The French tax—which would impose a 3 percent levy on revenues these technology giants earn from providing digital services to French users—blatantly discriminates against American firms and thus violates bilateral tax treaties, the World Trade Organization’s nondiscrimination rules, and pledges against digital duties. French officials expect the annual yield from such companies will be in the range of €500 million, or more than $560 million, according to news reports. The companies would deduct this tax liability from their corporate income, hurting the US Treasury and taking dividends or capital gains from American shareholders.
French officials maintain that they must tax these sales because the big technology companies routinely locate their operations in tax havens and thus escape what many Europeans feel should be their fair share of taxes as the cost of doing business among European citizens.
France says it will terminate its tax once the Organization for Economic Cooperation and Development (OECD) reaches agreement on new tax rules for digital firms. But France has put nothing on the negotiating table that benefits the US economy, and France can indefinitely delay an OECD agreement.
Under these circumstances, the United States must balance the bargaining leverage by imposing a proportional trade or tax penalty on French firms while talks go forward. In a blog post in April, I called for the United States to invoke Section 301 of the Trade Act of 1974—a law that permits US retaliation against a foreign action that violates an international trade agreement or is unjustified, unreasonable, or discriminatory. Now President Trump has done just that, setting the stage for redressing French mischief.
In the April blog post, I wrote:
The French digital tax is ill-considered firstly because it contravenes the "permanent establishment" principle for dividing the profits of a multinational company between two or more taxing jurisdictions. Under current tax treaties, the existence of a permanent establishment—some sort of physical presence—is the threshold for including a portion of corporate profits in the domestic tax base. Digital firms, including US tech giants, purvey their websites globally with no physical presence in most countries. The claim is often made that the internet calls for a new threshold for dividing the corporate tax base. But until a new threshold is agreed between countries, national self-help measures, like the proposed French tax, will result in double taxation and discourage the spread of digital commerce, one of the strongest forces now lifting the global economy.[1]
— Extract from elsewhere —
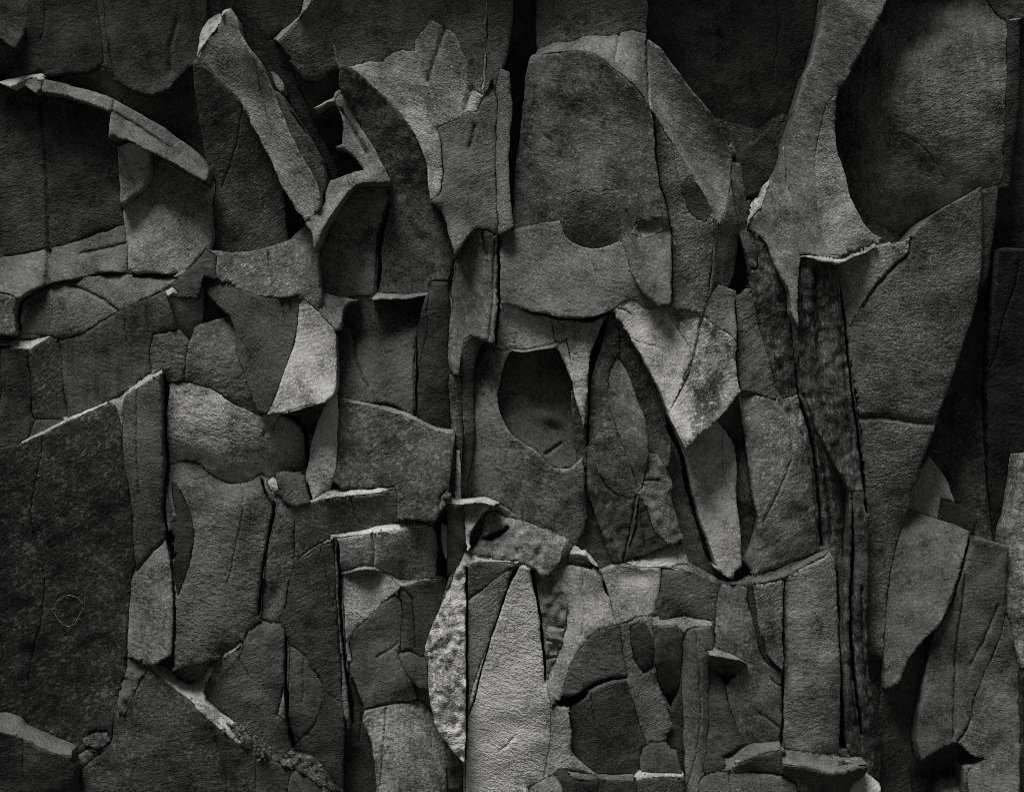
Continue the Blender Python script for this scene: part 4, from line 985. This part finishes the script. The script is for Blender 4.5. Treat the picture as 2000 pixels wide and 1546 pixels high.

Alongside its conflict with the permanent establishment principle is the de facto discriminatory nature of the French tax. The 3 percent tax on advertising revenue generated by digital platforms will hit about 30 tech companies. These are predominantly US firms, thanks to a high revenue threshold before a company is subject to the tax.[2] Moreover, an amendment adopted in the French Assembly would exempt the "intermediary" ad exchange platform offered by Criteo, a French firm. With this amendment, the tax is discriminatory on its face, flatly contradicting France's obligation to ensure national treatment of foreign digital firms under the World Trade Organization (WTO) General Agreement on Trade in Services (GATS).
If the French action leads to a constructive negotiation that sets the rules for digital companies without punishing American investors, innovators, and the US Treasury, that would be its sole virtue.
Notes
1. See "Can Digital Flows Compensate for Lethargic Trade and Investment?"
2. "France Poised to Tax Tech Companies' Digital Ads, Resale of Data," Bloomberg, March 5, 2019.